SOA on legacy: lipstick on a pig, or extended value?

Jeremy Miller, not an avid fan of SOA, says there's a better way to adapt software to evolving business needs than attempting code reuse. And that is to simply write good code in the first place.

Jeremy Miller, not an avid fan of SOA, says there's a better way to adapt software to evolving business needs than attempting code reuse. And that is to simply write good code in the first place. Its cheaper and less risky to write brand new code than fiddling around with with existing code, he argues.

It's a matter of doing things right the first time. As he puts it in a recent post

"The positive goal of a service oriented architecture is to eliminate duplication of effort in software projects across the enterprise by reusing existing code assets and reducing the cost of changing the behavior of software to keep pace with evolving business needs.  ...it's usually easier and generally less risky to create new behavior by writing brand new code instead of breaking into existing code to make modifications. Call me Pollyanna, but I firmly believe that those very goals can often be achieved at a lower cost by a relentless focus on creating well-factored code backed up by a healthy dollop of test and build automation."

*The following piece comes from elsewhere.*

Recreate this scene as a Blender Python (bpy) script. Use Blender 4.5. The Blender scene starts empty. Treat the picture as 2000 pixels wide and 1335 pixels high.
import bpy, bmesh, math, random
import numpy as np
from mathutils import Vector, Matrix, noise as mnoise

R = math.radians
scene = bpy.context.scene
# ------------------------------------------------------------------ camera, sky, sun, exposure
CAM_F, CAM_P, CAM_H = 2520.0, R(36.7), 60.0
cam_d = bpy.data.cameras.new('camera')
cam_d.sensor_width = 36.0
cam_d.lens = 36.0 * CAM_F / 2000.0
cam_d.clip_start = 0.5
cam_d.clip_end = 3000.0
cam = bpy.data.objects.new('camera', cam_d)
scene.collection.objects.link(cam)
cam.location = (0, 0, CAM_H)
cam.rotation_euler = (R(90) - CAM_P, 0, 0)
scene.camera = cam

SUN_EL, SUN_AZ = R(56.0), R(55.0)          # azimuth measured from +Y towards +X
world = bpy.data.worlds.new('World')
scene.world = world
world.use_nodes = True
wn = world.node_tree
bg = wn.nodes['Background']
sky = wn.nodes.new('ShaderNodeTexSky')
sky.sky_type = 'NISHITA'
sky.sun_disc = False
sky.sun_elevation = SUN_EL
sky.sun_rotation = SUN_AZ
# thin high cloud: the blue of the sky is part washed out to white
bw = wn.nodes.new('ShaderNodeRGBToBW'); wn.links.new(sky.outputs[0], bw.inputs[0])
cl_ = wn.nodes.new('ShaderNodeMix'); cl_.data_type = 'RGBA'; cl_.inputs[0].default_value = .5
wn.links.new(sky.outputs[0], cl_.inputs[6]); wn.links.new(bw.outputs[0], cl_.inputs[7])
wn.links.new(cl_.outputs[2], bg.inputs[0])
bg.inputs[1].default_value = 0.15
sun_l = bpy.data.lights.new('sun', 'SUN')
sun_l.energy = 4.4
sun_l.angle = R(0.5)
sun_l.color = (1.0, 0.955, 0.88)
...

However, there problem with this Nirvana, Jeremy says, is "the mass majority of the code out there in production is of dubious quality and the kind of test and build automation that enables change simply doesn't exist for most systems."

The reality on the ground for many enterprises contemplating SOA is figuring out how to break open or streamline creaky legacy systems. There's too much emphasis on attempting to expose pieces of such applications as Web services, when all this does is put on a new front-end to the same moribund application. ("Lipstick on a pig.") Jeremy cautions against a common approach used in composite applications, in which legacy processes are replicated in a new environment -- resulting in two code bases. The risk is that companies may still not exactly be sure "what the correct business logic should be because the original code is not entirely readable or documented." As a result, maintenance costs are even higher, because the new application tier is "duplicating functionality without retiring the existing legacy code." 

Jeremy's observations raise important points about the great frontier of SOA -- tens or hundreds of thousands of legacy systems across today's enterprises. Sometimes, putting SOA lipstick on a pig is an act of expediency for overextended, understaffed, and under-budgeted IT departments. In fact, this is often seen as score one for SOA value -- the ability to work with assets that are already in place, without disrupting those assets.

For many companies, their legacy systems, no matter how creaky, are "good enough" to get the job done, even though they may be a spaghetti-tangled mess. The goal is to simply bridge the gap until they someday reach enough of a service critical mass to make a large-scale move. Until then, there's an appeal to quick-and-dirty projects that can squeeze more years out of such systems -- even if it doesn't add much real value to the business other than recovering some sunken costs.